JOB: Find every line containing the word "scene" and report the count, nothing more.

DATA EXTRACT:
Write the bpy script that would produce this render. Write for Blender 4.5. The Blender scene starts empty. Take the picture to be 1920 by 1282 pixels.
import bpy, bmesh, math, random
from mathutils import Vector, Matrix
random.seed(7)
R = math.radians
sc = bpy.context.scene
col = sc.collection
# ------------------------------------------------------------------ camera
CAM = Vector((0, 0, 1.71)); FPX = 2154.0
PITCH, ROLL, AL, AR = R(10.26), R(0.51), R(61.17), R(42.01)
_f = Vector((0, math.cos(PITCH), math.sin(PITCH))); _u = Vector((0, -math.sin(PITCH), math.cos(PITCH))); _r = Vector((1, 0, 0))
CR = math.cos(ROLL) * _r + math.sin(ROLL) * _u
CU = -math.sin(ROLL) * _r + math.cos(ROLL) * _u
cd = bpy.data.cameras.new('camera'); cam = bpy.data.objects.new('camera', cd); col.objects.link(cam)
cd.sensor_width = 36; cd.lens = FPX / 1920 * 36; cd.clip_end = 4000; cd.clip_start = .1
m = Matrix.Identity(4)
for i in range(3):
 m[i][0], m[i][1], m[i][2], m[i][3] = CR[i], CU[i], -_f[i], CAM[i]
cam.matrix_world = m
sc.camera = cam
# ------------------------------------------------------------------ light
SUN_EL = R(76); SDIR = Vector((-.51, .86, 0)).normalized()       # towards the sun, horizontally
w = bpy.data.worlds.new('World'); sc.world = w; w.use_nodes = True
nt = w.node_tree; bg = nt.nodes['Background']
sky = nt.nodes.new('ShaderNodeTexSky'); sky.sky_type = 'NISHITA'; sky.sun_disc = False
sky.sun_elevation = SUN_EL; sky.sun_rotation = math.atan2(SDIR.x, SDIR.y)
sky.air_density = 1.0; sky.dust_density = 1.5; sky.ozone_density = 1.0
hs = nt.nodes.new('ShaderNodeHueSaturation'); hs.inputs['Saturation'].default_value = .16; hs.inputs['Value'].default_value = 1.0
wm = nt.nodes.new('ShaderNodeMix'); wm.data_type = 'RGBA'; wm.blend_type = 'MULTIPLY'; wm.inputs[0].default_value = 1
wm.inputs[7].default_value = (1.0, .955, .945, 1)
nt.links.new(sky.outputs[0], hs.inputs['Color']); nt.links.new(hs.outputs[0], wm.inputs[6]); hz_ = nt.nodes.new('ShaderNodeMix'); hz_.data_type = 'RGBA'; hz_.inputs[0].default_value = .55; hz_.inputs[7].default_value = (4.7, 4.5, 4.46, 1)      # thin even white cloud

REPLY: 2